Simply blaming Brexit diverts attention from the criminal action of the bosses and their so-called ‘free market’ system. And banging the drum for a second referendum divides workers precisely at a time when they need class unity the most. Anything that divides workers is a recipe for defeat, and can therefore only be described as rotten and reactionary.

This is why we need mandatory reselection: to kick out these careerists, and to replace them with genuine class fighters who will stand up for the interests of workers - workers like those facing the sack at Bridgend.

Labour: take a lead

mark drakeford walesWe have seen little better from Welsh Labour in the Senedd chambers. Adam Price AM, the leader of Plaid Cymru, asked Mark Drakeford, the Momentum-supported First Minister for Wales, whether he’d commit to temporary nationalisation to save the plant. But instead of fulfilling his promise of “socialism in the 21st century” and calling for nationalisation under workers’ control, Drakeford dodged the question.

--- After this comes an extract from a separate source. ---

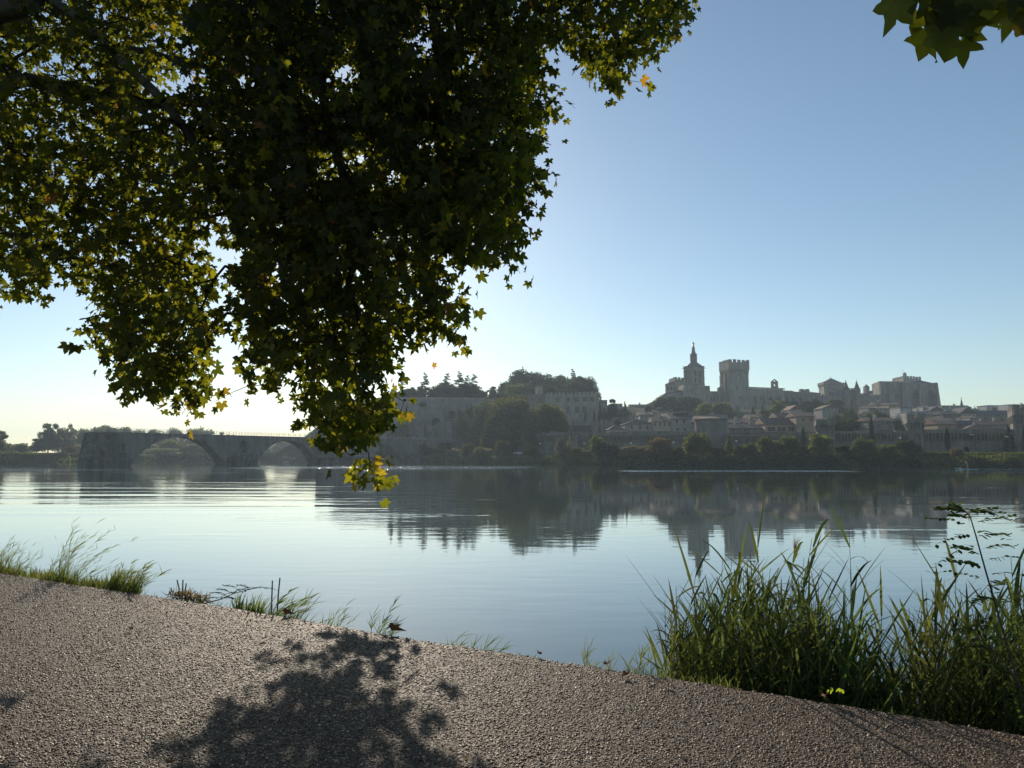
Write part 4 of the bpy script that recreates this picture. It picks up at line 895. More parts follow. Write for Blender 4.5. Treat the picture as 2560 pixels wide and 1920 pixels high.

Drakeford has said that he will work with Ford “in the common interest”. But there can be no common interest between the bosses and the workers. Ford’s only interest is profit. The Bridgend workers’ interest is to protect their jobs and livelihoods. It is impossible to appease both at the same time.

As a result of this, Plaid has been able to accuse Drakeford of not siding with the Ford workers. This has allowed Price and co. to channel this class issue towards vague slogans about Welsh nationalism.

The Welsh Labour Party needs to take a lead. This can only be done by putting forward a clear class position, based on a bold socialist programme: for nationalisation and workers’ control! No compensation to the fat cats! Workers should occupy any factories threatened with closure!

Nationalisation now!

Last Monday’s meeting was bigger than the one organised in Port Talbot a few years ago when the local steelworks were under threat of closure. Back then, the steel plant was saved thanks to resistance organised by the labour movement.

The recent Bridgend meeting took place right after a similar meeting was organised on the same day by Plaid Cymru. More events in support of the Ford workers are planned in Cardiff and Caerphilly. These are the early signs of an upturn in the class struggle in Wales.

As working and living conditions continue to deteriorate, the working class is beginning to say: enough is enough! Workers are starting to move into action. In the years ahead, the best traditions of the Welsh labour movement will be rediscovered. One only needs to look at the sea of red flags being waved at mass Corbyn rallies in places like Merthyr Tydfil, Cardiff, and Swansea to see a hint of things to come.

We say:

  • Solidarity with the Ford workers! Campaign for a national strike ballot!
  • Labour and the trade unions: organise an all-Wales demonstration and national campaign in support of the Bridgend Ford workers!
  • Save industry! Save jobs! For nationalisation under workers’ control! No compensation to the bosses!
  • For mandatory reselection of Labour representatives! We need class fighters, not careerists!
  • Solidarity with the Bridgend workers! Fight for socialism!